──────── Provided material
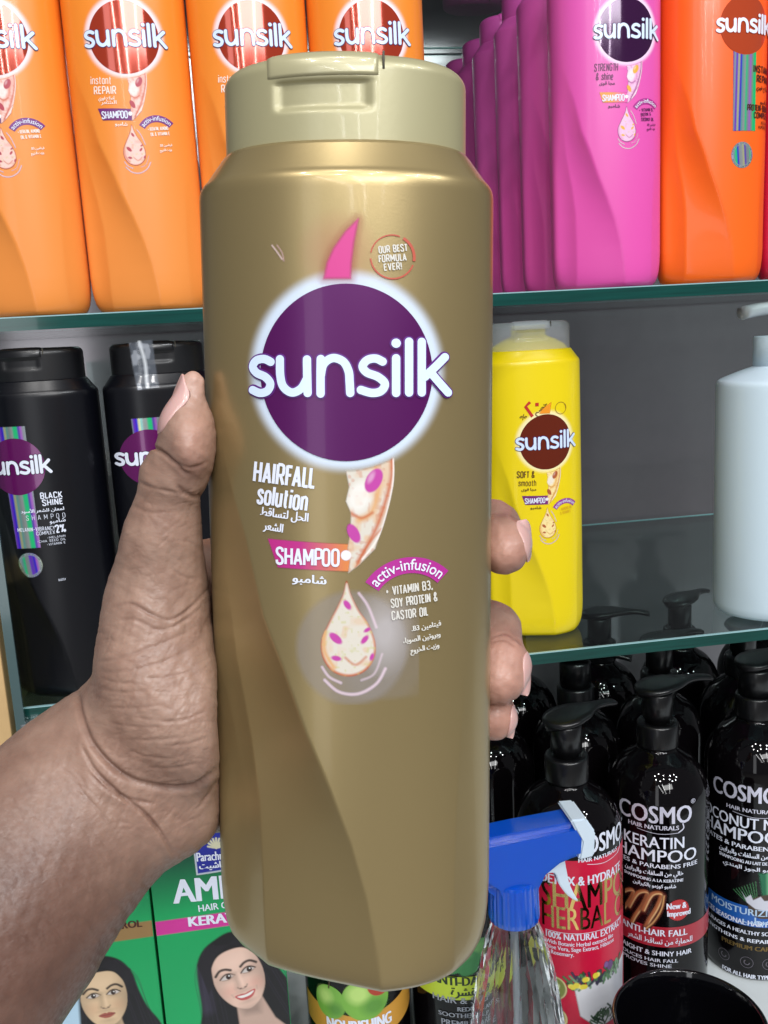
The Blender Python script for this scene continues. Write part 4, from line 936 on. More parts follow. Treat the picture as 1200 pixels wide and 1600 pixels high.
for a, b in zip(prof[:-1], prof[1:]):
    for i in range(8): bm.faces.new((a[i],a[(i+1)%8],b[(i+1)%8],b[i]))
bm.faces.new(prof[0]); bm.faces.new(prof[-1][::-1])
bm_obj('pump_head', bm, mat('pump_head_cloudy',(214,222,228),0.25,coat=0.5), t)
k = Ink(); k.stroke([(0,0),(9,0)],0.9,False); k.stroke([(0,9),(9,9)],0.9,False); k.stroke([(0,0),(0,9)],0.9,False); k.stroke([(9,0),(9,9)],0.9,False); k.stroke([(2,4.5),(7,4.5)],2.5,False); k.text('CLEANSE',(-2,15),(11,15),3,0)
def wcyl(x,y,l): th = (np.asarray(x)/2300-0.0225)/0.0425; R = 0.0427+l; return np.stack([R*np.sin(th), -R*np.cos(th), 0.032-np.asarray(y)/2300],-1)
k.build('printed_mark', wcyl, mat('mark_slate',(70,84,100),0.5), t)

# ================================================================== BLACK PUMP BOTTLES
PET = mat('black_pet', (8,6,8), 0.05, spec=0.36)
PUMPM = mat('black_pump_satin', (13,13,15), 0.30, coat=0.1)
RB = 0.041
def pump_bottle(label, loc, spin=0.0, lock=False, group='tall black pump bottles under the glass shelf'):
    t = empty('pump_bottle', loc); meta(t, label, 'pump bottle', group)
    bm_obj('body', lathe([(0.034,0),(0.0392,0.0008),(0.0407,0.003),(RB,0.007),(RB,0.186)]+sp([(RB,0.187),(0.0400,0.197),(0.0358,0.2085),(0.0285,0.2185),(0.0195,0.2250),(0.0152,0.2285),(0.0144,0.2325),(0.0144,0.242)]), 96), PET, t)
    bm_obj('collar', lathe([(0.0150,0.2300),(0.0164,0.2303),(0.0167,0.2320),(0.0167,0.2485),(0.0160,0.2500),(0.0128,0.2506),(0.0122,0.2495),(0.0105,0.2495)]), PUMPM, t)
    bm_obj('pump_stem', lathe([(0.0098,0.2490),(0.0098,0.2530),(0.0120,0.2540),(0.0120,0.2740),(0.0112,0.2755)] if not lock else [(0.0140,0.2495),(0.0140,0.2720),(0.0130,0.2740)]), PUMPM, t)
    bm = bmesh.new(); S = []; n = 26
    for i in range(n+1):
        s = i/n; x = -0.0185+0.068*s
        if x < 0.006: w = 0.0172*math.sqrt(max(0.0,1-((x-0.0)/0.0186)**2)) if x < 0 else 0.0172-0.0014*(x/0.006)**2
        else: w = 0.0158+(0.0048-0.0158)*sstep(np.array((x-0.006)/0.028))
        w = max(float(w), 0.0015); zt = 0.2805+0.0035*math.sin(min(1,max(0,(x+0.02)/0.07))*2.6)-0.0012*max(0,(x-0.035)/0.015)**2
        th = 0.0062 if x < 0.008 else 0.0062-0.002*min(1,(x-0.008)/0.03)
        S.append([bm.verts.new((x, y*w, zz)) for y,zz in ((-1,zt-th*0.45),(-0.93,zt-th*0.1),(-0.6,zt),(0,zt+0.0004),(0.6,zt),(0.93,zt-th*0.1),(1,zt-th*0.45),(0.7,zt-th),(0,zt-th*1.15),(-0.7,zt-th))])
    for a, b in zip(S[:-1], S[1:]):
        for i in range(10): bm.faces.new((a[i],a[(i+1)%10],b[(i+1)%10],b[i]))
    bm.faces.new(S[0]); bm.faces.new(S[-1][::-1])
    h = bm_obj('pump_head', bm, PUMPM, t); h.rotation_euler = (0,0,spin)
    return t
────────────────
(What to do): Print, exactly as written, the lines above from the first one to the one containing "wcyl, mat('mark_slate',(70,84,100),0.5), t)". Leave out pictures.

(Right answer):
The Blender Python script for this scene continues. Write part 4, from line 936 on. More parts follow. Treat the picture as 1200 pixels wide and 1600 pixels high.
for a, b in zip(prof[:-1], prof[1:]):
    for i in range(8): bm.faces.new((a[i],a[(i+1)%8],b[(i+1)%8],b[i]))
bm.faces.new(prof[0]); bm.faces.new(prof[-1][::-1])
bm_obj('pump_head', bm, mat('pump_head_cloudy',(214,222,228),0.25,coat=0.5), t)
k = Ink(); k.stroke([(0,0),(9,0)],0.9,False); k.stroke([(0,9),(9,9)],0.9,False); k.stroke([(0,0),(0,9)],0.9,False); k.stroke([(9,0),(9,9)],0.9,False); k.stroke([(2,4.5),(7,4.5)],2.5,False); k.text('CLEANSE',(-2,15),(11,15),3,0)
def wcyl(x,y,l): th = (np.asarray(x)/2300-0.0225)/0.0425; R = 0.0427+l; return np.stack([R*np.sin(th), -R*np.cos(th), 0.032-np.asarray(y)/2300],-1)
k.build('printed_mark', wcyl, mat('mark_slate',(70,84,100),0.5), t)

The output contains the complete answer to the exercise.